Daily Gospel Reflection – Friday of the Eleventh Week in Ordinary Time
Bishop Robert Barron
June 17,2022 Friday of the Eleventh Week in Ordinary Time
Gospel: Mt 6:24-34
Jesus said to his disciples:
“No one can serve two masters.
He will either hate one and love the other,
or be devoted to one and despise the other.
You cannot serve God and mammon.
“Therefore I tell you, do not worry about your life,
what you will eat or drink,
or about your body, what you will wear.
Is not life more than food and the body more than clothing?
Look at the birds in the sky;
they do not sow or reap, they gather nothing into barns,
yet your heavenly Father feeds them.
Are not you more important than they?
Can any of you by worrying add a single moment to your life-span?
Why are you anxious about clothes?
Learn from the way the wild flowers grow.
They do not work or spin.
But I tell you that not even Solomon in all his splendor
was clothed like one of them.
If God so clothes the grass of the field,
which grows today and is thrown into the oven tomorrow,
will he not much more provide for you, O you of little faith?
So do not worry and say, ‘What are we to eat?’
or ‘What are we to drink?’ or ‘What are we to wear?’
All these things the pagans seek.
Your heavenly Father knows that you need them all.
But seek first the Kingdom of God and his righteousness,
and all these things will be given you besides.
Do not worry about tomorrow; tomorrow will take care of itself.
Sufficient for a day is its own evil.”
*United States Conference of Catholic Bishops
Bishop Robert Barron
Friends, in today’s Gospel, Jesus tells his disciples not to store up treasures for themselves on earth, but to store up treasures in heaven, “where neither moth nor decay destroys, nor thieves break in and steal.”
St. Augustine once said that since every creature is made ex nihilo, it carries with it the heritage of nonbeing. There is a kind of penumbra or shadow of nothingness that haunts every finite thing.

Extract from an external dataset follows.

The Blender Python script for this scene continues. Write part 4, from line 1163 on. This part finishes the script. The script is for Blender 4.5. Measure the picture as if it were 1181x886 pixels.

This is a rather high philosophical way of stating what all of us know in our bones: no matter how good, beautiful, true, or exciting a thing or state of affairs is here below, it is destined to pass into nonbeing. Think of a gorgeous firework that bursts open like a giant flower and then, in the twinkling of an eye, is gone forever. Everything is haunted by nonbeing; everything, finally, is that firework.
But this is not meant to depress us; it is meant to redirect our attention precisely to the treasures of heaven, to the eternity of God. Once we see everything in light of God, we can learn to love the things of this world without clinging to them and without expecting too much of them. Think of how much disappointment and heartache could be avoided if we only learned this truth!